The task: Your task is to copy every line of the records below that contains "starts".

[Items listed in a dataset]
* * * *

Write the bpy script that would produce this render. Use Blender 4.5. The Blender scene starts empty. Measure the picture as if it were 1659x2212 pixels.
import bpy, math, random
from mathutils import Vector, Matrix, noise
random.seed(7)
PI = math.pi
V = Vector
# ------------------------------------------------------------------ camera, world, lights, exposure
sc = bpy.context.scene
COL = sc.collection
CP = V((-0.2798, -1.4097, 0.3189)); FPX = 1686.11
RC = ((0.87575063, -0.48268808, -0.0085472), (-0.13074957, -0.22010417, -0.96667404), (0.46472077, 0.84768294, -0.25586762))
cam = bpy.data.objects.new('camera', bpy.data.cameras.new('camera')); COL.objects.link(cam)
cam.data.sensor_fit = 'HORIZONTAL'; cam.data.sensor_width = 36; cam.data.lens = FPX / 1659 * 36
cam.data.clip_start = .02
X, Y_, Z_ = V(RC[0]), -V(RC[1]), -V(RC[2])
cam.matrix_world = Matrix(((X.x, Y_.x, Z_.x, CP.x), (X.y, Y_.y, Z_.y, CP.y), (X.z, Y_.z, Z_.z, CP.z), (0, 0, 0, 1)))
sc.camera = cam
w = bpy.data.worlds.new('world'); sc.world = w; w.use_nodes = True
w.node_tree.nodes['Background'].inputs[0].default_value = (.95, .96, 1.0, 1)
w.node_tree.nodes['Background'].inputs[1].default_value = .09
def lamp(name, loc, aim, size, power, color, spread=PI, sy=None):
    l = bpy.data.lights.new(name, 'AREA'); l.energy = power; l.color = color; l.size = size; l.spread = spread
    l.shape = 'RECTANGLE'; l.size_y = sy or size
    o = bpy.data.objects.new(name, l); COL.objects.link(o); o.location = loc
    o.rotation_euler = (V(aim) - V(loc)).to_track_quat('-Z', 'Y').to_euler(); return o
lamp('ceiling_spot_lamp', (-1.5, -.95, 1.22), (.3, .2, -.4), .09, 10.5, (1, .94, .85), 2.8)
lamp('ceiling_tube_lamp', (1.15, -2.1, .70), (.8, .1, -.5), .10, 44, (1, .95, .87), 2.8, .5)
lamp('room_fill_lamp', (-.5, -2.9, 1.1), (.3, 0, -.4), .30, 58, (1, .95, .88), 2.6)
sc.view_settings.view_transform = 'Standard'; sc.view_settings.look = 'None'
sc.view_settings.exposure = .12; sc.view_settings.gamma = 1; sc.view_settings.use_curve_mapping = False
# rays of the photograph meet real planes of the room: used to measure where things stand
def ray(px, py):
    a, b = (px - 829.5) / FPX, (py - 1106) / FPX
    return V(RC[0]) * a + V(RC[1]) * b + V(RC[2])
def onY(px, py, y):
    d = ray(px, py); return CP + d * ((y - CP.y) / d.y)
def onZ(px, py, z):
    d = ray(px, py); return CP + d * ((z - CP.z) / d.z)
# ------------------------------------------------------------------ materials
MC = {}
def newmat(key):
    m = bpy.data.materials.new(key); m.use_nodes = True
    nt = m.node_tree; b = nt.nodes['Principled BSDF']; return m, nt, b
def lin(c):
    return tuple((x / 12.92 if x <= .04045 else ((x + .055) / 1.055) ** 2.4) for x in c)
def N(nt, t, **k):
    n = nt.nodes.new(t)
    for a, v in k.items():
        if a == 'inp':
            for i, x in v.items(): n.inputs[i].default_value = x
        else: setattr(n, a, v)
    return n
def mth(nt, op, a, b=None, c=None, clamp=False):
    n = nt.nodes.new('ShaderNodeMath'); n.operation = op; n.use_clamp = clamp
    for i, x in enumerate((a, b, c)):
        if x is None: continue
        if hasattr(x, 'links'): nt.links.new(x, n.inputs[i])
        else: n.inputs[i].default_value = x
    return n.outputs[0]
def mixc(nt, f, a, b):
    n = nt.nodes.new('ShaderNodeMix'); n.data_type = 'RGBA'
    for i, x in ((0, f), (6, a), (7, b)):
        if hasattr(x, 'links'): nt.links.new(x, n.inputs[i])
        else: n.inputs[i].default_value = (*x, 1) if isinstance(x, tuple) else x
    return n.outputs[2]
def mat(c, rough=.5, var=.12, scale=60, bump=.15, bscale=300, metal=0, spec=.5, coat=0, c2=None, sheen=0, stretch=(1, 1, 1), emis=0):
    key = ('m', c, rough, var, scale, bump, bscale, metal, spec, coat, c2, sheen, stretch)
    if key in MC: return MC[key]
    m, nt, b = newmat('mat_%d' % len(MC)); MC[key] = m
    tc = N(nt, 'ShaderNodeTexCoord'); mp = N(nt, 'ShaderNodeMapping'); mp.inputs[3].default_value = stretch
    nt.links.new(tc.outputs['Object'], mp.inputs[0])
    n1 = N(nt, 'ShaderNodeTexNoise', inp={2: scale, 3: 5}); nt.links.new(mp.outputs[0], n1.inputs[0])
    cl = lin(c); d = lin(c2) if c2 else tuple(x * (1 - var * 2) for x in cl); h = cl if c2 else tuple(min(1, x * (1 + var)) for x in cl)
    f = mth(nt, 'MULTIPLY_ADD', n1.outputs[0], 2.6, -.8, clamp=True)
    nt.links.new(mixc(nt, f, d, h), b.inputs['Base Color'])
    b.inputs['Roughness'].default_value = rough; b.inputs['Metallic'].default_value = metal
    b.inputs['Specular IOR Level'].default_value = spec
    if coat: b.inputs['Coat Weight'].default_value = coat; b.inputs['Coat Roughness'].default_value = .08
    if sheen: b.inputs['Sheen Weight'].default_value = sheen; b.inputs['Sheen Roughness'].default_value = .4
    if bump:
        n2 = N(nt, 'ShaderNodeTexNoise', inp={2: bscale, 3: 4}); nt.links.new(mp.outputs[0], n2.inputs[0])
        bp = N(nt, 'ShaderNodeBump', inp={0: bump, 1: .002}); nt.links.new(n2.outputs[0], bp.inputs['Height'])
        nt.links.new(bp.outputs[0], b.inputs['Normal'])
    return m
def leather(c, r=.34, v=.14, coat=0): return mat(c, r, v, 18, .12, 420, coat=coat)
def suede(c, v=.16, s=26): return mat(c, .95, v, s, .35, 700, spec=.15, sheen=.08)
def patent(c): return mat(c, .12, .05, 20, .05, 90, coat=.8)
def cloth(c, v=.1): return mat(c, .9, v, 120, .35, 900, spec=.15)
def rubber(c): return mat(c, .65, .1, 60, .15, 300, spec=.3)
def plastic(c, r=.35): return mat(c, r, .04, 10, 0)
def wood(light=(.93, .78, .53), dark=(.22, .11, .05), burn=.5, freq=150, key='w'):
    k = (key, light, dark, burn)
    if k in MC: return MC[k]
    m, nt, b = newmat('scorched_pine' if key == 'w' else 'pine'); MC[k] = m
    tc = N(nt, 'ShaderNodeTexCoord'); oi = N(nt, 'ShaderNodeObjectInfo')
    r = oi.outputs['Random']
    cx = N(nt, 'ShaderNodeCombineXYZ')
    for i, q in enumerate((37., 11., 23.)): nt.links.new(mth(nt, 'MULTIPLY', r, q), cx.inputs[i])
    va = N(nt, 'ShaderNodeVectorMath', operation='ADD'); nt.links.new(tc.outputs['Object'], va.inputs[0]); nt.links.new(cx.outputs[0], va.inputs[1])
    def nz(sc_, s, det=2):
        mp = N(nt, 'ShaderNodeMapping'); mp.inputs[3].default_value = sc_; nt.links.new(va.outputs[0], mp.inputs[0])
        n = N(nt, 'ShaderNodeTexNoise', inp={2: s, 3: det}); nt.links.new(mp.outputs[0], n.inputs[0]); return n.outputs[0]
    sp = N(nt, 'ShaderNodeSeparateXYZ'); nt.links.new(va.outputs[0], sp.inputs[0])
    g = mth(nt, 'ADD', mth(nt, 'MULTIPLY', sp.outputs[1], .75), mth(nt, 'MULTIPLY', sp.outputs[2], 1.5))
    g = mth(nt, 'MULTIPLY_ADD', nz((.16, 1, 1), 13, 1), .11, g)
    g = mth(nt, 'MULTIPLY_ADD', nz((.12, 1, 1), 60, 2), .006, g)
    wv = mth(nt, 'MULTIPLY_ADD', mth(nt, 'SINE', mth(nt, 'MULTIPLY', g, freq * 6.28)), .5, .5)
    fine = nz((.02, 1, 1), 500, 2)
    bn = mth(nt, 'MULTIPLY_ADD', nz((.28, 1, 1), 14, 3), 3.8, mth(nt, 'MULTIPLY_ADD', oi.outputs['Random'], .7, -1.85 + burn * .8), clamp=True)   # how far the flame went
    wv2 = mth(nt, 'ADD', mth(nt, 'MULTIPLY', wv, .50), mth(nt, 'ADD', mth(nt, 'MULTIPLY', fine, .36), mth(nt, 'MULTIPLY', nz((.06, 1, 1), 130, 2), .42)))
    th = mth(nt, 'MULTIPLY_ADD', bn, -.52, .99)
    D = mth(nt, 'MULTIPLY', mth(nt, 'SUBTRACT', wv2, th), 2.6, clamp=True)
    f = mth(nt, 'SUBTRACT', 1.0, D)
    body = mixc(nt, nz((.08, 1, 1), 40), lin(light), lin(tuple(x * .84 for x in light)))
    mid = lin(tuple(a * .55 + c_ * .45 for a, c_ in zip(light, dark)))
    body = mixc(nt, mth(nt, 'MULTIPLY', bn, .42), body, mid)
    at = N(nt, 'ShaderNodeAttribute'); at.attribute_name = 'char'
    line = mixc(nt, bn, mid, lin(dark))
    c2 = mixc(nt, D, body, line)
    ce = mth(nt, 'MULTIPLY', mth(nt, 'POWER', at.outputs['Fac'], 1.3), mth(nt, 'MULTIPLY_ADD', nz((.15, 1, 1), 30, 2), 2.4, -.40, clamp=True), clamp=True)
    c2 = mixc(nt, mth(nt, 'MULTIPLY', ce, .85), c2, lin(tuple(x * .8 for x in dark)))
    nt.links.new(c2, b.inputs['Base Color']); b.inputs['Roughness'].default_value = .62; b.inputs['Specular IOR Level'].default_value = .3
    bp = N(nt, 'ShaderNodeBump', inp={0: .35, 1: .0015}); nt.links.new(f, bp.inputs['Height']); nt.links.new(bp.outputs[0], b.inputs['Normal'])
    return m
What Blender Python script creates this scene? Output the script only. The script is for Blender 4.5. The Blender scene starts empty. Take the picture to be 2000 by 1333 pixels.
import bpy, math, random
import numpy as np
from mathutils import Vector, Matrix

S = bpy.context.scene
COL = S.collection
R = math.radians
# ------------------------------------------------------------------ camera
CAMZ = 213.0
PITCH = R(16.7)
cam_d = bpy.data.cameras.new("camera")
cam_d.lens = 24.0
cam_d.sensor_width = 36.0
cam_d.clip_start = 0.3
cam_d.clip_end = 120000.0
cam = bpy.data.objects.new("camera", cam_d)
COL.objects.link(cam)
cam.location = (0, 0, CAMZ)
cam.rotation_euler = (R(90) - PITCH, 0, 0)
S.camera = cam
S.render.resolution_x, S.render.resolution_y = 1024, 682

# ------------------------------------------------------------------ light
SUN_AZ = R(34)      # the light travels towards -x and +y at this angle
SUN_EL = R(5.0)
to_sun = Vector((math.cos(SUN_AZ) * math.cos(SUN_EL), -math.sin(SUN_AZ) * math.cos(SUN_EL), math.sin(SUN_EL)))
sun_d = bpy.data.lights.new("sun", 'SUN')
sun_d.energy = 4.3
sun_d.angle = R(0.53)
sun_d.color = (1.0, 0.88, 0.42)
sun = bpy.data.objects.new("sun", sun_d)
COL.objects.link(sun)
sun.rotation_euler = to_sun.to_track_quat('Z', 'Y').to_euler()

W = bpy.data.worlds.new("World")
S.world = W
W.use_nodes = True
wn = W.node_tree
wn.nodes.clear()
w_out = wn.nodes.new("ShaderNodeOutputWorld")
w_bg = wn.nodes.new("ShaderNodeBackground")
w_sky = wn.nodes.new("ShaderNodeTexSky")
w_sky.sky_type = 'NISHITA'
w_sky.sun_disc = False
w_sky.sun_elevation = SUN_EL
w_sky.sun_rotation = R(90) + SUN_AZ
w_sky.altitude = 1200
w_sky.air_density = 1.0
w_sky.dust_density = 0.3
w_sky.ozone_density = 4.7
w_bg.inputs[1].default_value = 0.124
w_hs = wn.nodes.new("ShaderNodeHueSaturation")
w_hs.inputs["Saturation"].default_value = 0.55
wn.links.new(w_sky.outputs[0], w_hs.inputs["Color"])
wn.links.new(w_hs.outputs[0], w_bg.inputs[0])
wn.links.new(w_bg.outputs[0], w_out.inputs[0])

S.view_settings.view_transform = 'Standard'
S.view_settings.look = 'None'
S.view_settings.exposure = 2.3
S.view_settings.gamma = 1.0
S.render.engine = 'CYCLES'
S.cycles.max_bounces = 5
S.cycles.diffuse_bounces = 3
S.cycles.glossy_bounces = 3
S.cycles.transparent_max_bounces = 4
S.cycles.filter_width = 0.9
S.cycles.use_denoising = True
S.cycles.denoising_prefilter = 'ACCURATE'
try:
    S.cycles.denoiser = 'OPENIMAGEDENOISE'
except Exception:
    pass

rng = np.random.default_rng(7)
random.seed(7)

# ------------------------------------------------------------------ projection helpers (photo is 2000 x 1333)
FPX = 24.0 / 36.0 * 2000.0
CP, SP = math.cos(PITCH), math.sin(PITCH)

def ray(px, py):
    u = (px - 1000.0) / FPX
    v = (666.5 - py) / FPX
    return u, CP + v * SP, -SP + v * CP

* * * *

Exercise answer:
Write the bpy script that would produce this render. Use Blender 4.5. The Blender scene starts empty. Measure the picture as if it were 1659x2212 pixels.
What Blender Python script creates this scene? Output the script only. The script is for Blender 4.5. The Blender scene starts empty. Take the picture to be 2000 by 1333 pixels.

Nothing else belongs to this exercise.